Sergey Aksakov - Career

Career

He left the university in 1807, and the following year went to St. Petersburg to take up government service, for which he was also poorly prepared. Again, he spent considerable time at the theater, and his acquaintance with the conservative Admiral Shishkov strengthened his preference for classical Russian literature and introduced him to the Lovers of the Russian Word. He resigned from the civil service in 1811 and moved to Moscow, where he was active as an amateur in literary and theatrical life and published his first verse anonymously in 1812.

Aksakov enlisted in the militia and took part in the Campaign of 1812; afterwards he settled for the quiet life of a sporting country squire at his estate of Aksakovo in Orenburg guberniya, where he stayed from 1816 until 1826, after which he was usually in Moscow. In 1816 he married Olga Semenovna Zaplatina, and the couple had six sons and eight daughters. He began publishing translations, reviews, and articles in the early 1820s, though his important work came much later. In 1827 he was appointed to the Moscow Censorship Committee, from which he was dismissed in 1832 for allowing the publication of a "scurrilous" pamphlet on drunken policemen; in 1833 he became an inspector at the Grand Duke Constantine School of Surveying, and in 1835 the first director of the Constantine Geodetic Institute (Konstantinovsky mezhevoi institut). He retired from the civil service in 1838.

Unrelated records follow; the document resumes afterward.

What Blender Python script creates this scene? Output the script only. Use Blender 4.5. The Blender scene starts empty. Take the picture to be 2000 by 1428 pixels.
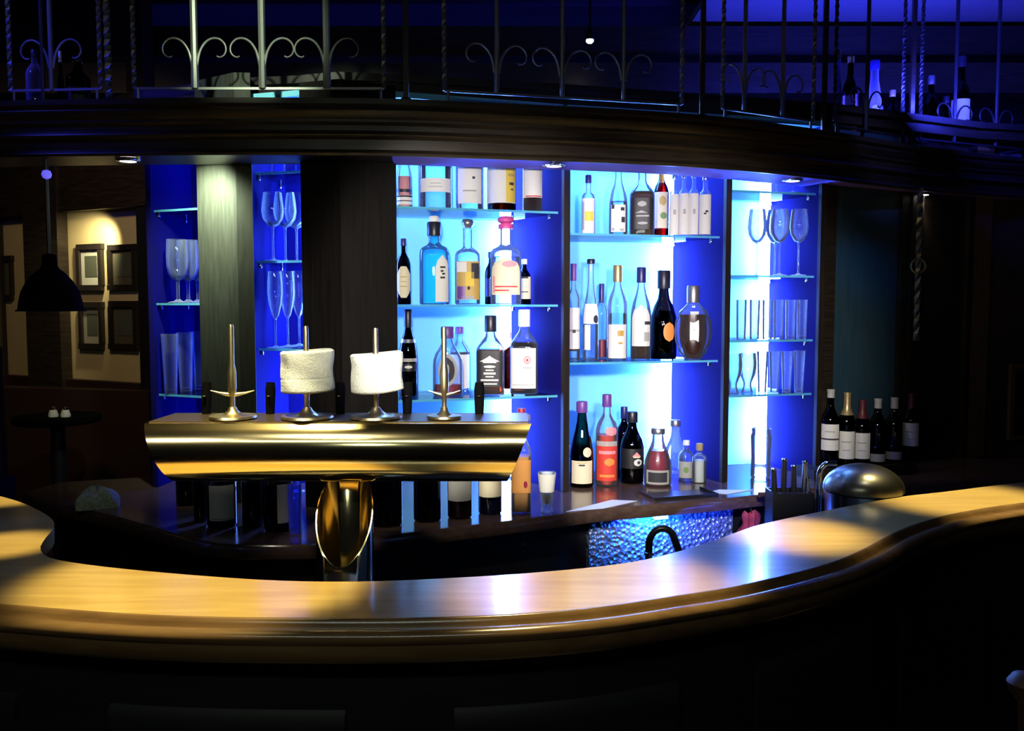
import bpy, bmesh, math, random
from mathutils import Vector, Matrix
random.seed(7)
SC = bpy.context.scene
COL = SC.collection
PI = math.pi
R = math.radians

# ------------------------------------------------------------------ camera
EYE = 1.65
FPX = 1750.0
PITCH = math.atan(119.0 / FPX)
cam_d = bpy.data.cameras.new('camera')
cam_d.sensor_width = 36.0
cam_d.lens = FPX / 2000.0 * 36.0
cam_d.clip_start = 0.05
cam = bpy.data.objects.new('camera', cam_d)
COL.objects.link(cam)
cam.location = (0, 0, EYE)
cam.rotation_euler = (PI / 2 - PITCH, 0, 0)
SC.camera = cam

# ------------------------------------------------------------------ view, world
SC.view_settings.view_transform = 'Standard'
SC.view_settings.look = 'None'
SC.view_settings.gamma = 1.0
SC.view_settings.exposure = 0.0
SC.view_settings.use_curve_mapping = False
SC.cycles.use_denoising = True
SC.cycles.max_bounces = 14
SC.cycles.transparent_max_bounces = 32
SC.cycles.caustics_reflective = False
SC.cycles.caustics_refractive = False
SC.cycles.sample_clamp_indirect = 4.0
wd = bpy.data.worlds.new('night')
SC.world = wd
wd.use_nodes = True
wd.node_tree.nodes['Background'].inputs['Color'].default_value = (0.25, 0.3, 0.6, 1)
wd.node_tree.nodes['Background'].inputs['Strength'].default_value = 0.006


def spot(name, loc, to, power, col, angle, blend=0.6, size=0.04):
    l = bpy.data.lights.new(name, 'SPOT')
    l.energy = power; l.color = col; l.spot_size = R(angle); l.spot_blend = blend
    l.shadow_soft_size = size
    o = bpy.data.objects.new(name, l); COL.objects.link(o)
    o.location = loc
    o.rotation_euler = (Vector(to) - Vector(loc)).to_track_quat('-Z', 'Y').to_euler()
    return o


def area(name, loc, to, power, col, sx, sy):
    l = bpy.data.lights.new(name, 'AREA')
    l.energy = power; l.color = col; l.shape = 'RECTANGLE'; l.size = sx; l.size_y = sy
    o = bpy.data.objects.new(name, l); COL.objects.link(o)
    o.location = loc
    o.rotation_euler = (Vector(to) - Vector(loc)).to_track_quat('-Z', 'Y').to_euler()
    return o


WARM = (1.0, 0.83, 0.39)
PALE = (1.0, 0.93, 0.72)
GREENISH = (0.85, 1.0, 0.72)
BLUE = (0.04, 0.05, 1.0)
# warm lamps above the front bar
spot('bar_lamp', (-0.66, 1.78, 2.75), (-0.68, 1.93, 1.05), 290, WARM, 27, 0.45)
spot('bar_lamp', (-1.22, 2.30, 2.75), (-1.27, 2.21, 1.05), 260, WARM, 9.5, 0.5)
spot('bar_lamp', (-1.50, 2.85, 2.75), (-1.56, 2.75, 1.05), 260, WARM, 9, 0.5)
spot('bar_lamp', (0.20, 1.95, 2.75), (0.18, 1.85, 1.05), 230, WARM, 25, 0.7)
spot('bar_lamp', (0.74, 2.40, 2.75), (0.75, 2.31, 1.05), 400, WARM, 15.5, 0.95)
spot('bar_lamp', (1.38, 2.84, 2.75), (1.40, 2.74, 1.05), 380, WARM, 22, 0.75)
# unseen spots added to brighten brass taps and white covers; railing and post lamps
spot('tap_fill', (-0.75, 0.9, 2.6), (-0.45, 2.05, 1.45), 60, PALE, 24, 0.8, 0.05)
area('tap_strip_lamp', (-0.4, 0.6, 2.2), (-0.4, 2.0, 1.35), 3, (0.9, 1.0, 0.85), 1.4, 0.05)
spot('tap_fill', (-1.52, 0.3, 2.6), (-0.72, 2.0, 1.37), 55, PALE, 12, 0.8, 0.07)
spot('tap_fill', (0.05, 0.3, 2.6), (-0.01, 2.0, 1.36), 30, PALE, 8, 0.8, 0.06)
spot('tap_fill', (-0.60, 0.3, 1.95), (-0.32, 2.0, 1.34), 2.5, (0.85, 1.0, 0.9), 12, 0.8, 0.05)
spot('cover_fill', (-0.55, 0.9, 2.3), (-0.44, 2.05, 1.50), 26, PALE, 14, 0.7, 0.05)
spot('railing_lamp', (-0.9, 1.9, 2.85), (-0.86, 2.95, 2.55), 95, GREENISH, 30, 0.9, 0.03)
spot('post_lamp', (-1.10, 3.02, 2.11), (-1.06, 3.18, 1.97), 40, GREENISH, 110, 0.9, 0.02)
# unseen fill spots added in mid-air, white and violet, for the shelf fronts
spot('shelf_front_fill', (-0.15, 1.1, 1.90), (-0.05, 3.35, 1.50), 170, (1.0, 0.93, 0.82), 44, 0.5, 0.05)
spot('shelf_front_fill', (0.45, 1.1, 1.90), (0.60, 3.45, 1.46), 170, (1.0, 0.93, 0.82), 42, 0.5, 0.05)
spot('shelf_violet_fill', (0.35, 1.6, 1.95), (0.35, 3.4, 1.55), 30, (0.25, 0.12, 1.0), 44, 0.8, 0.06)

# ------------------------------------------------------------------ pixel helpers
_F = Vector((0, math.cos(PITCH), -math.sin(PITCH)))
_U = Vector((0, math.sin(PITCH), math.cos(PITCH)))


def ray(px, py):
    return _F + Vector((1, 0, 0)) * ((px - 1000) / FPX) + _U * ((714 - py) / FPX)


def PZ(px, py, z):
    d = ray(px, py)
    t = (z - EYE) / d.z
    return Vector((d.x * t, d.y * t, z))


def PY(px, py, Y):
    d = ray(px, py)
    t = Y / d.y
    return Vector((d.x * t, Y, EYE + d.z * t))


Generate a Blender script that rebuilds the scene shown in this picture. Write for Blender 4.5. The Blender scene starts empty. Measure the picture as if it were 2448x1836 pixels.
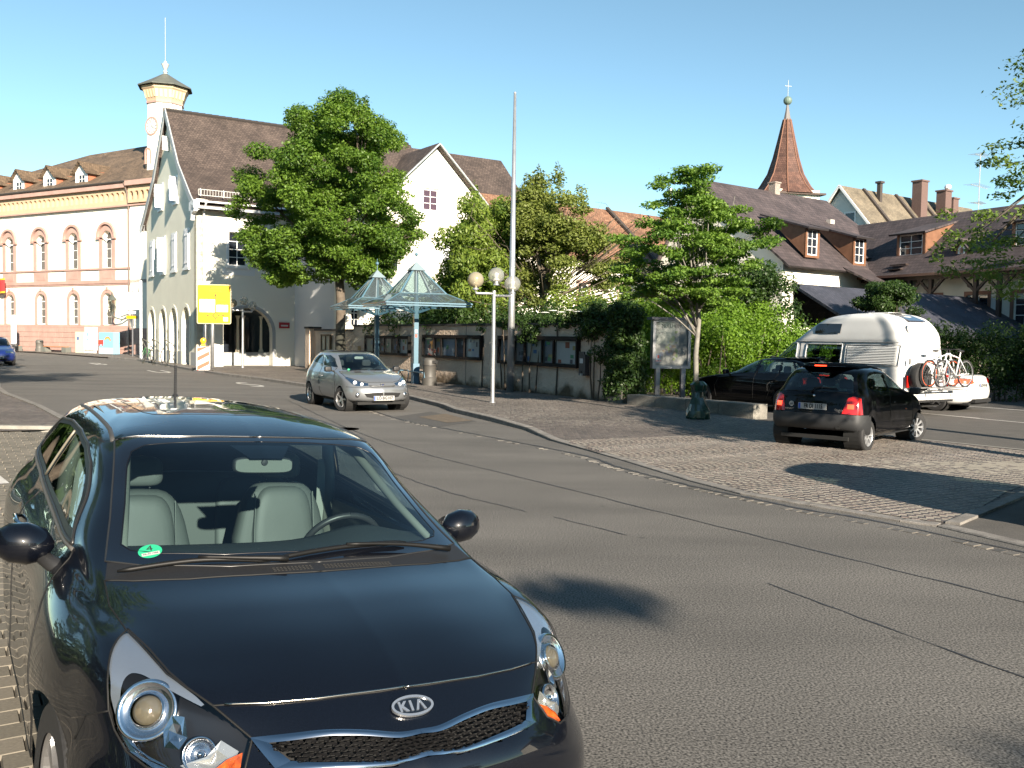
import bpy, bmesh, math, random
import numpy as np
from mathutils import Vector, Matrix, noise
from mathutils.geometry import tessellate_polygon
R_=math.radians
SC=bpy.context.scene
COL=SC.collection
# ---------------- camera ----------------
cd=bpy.data.cameras.new('camera'); cam=bpy.data.objects.new('camera',cd); COL.objects.link(cam)
cd.sensor_width=36; cd.lens=2211.8/2448*36; cd.clip_start=.05; cd.clip_end=2000
_p=.0499259; _r=-.0158634
Fv=Vector((0,math.cos(_p),-math.sin(_p))); Uv=Vector((0,math.sin(_p),math.cos(_p))); Rv=Vector((1,0,0))
R2=math.cos(_r)*Rv-math.sin(_r)*Uv; U2=math.sin(_r)*Rv+math.cos(_r)*Uv
m=Matrix((R2,U2,-Fv)).transposed().to_4x4(); m.translation=Vector((0,0,1.8222)); cam.matrix_world=m
SC.camera=cam
# ---------------- world and sun ----------------
SUN_AZ=Vector((.42,-.9075)); SUN_EL=R_(20.5)     # towards the sun
W=bpy.data.worlds.new('World'); SC.world=W; W.use_nodes=True
nt=W.node_tree; bg=nt.nodes['Background']; sky=nt.nodes.new('ShaderNodeTexSky'); sky.sky_type='NISHITA'
sky.sun_disc=False; sky.sun_elevation=SUN_EL; sky.sun_rotation=math.atan2(SUN_AZ.x,SUN_AZ.y)
sky.altitude=0; sky.air_density=.6; sky.dust_density=0; sky.ozone_density=1.5
tint=nt.nodes.new('ShaderNodeMix'); tint.data_type='RGBA'; tint.blend_type='MULTIPLY'; tint.inputs[0].default_value=1; tint.inputs[7].default_value=(.97,1.07,.86,1); nt.links.new(sky.outputs[0],tint.inputs[6]); nt.links.new(tint.outputs[2],bg.inputs[0]); bg.inputs[1].default_value=.084
sl=bpy.data.lights.new('sun','SUN'); sl.energy=5.0; sl.angle=R_(.53); sl.color=(1,.88,.72)
sun=bpy.data.objects.new('sun',sl); COL.objects.link(sun)
sd=Vector((SUN_AZ.x*math.cos(SUN_EL),SUN_AZ.y*math.cos(SUN_EL),math.sin(SUN_EL)))
sun.rotation_euler=sd.to_track_quat('Z','Y').to_euler(); sun.location=sd*60
SC.view_settings.view_transform='Standard'; SC.view_settings.look='None'; SC.view_settings.exposure=1.55
SC.view_settings.gamma=1; SC.view_settings.use_curve_mapping=False
SC.render.engine='CYCLES'
SC.cycles.max_bounces=8; SC.cycles.transparent_max_bounces=24; SC.cycles.caustics_reflective=False; SC.cycles.caustics_refractive=False
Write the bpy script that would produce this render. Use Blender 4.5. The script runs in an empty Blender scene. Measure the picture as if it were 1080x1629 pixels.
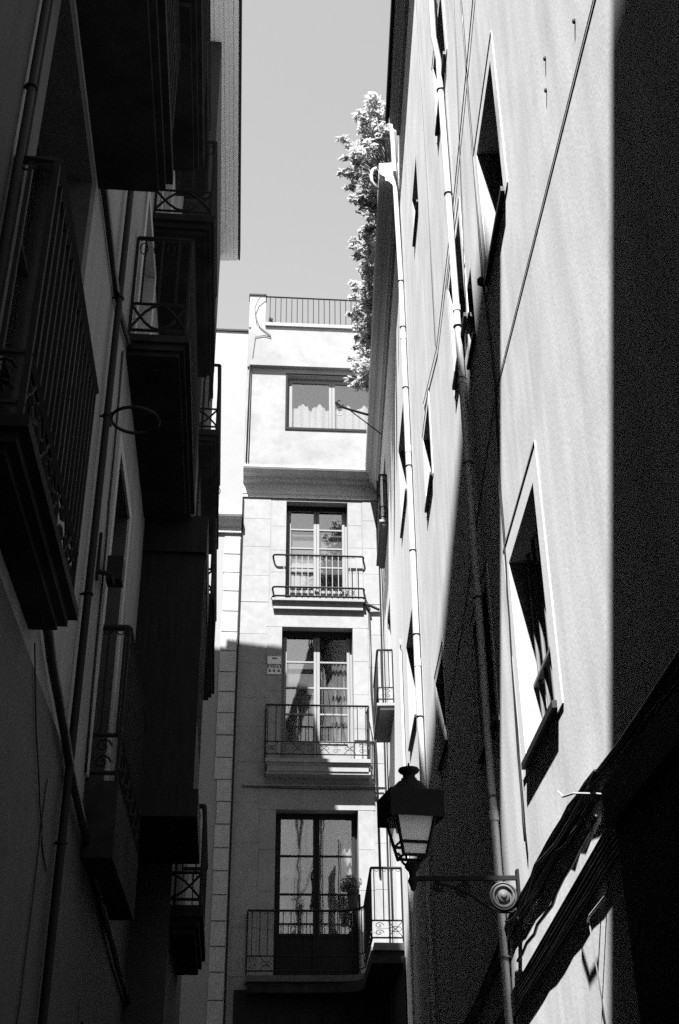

In 1832 he met Gogol "and recognized in him what he had failed to see in Púshkin or any other man—a purely Russian genius. Aksákov's house, a stronghold of pure Russianism in Moscow society, became the temple of the cult of Gógol, and Aksákov its high priest." It was Gogol who revealed to Aksakov the possibility of creating literature based directly on life, without forcing it into the mold of classical forms. In 1834 Aksakov published his first realistic story, "A Blizzard." Around 1840, encouraged by Gogol, he began writing the book that would make him famous, A Family Chronicle. While he was working on that, he published books about two of his favorite activities since his youth, Notes on Fishing (1847) and Notes of a Hunter in Orenburg Province (1852). Their "limpid style and concrete content," which were "almost unique in Russian literature," were appreciated by contemporaries; Turgenev reviewed them enthusiastically, and Gogol wrote Aksakov, "Your birds and fishes are more alive than my men and women."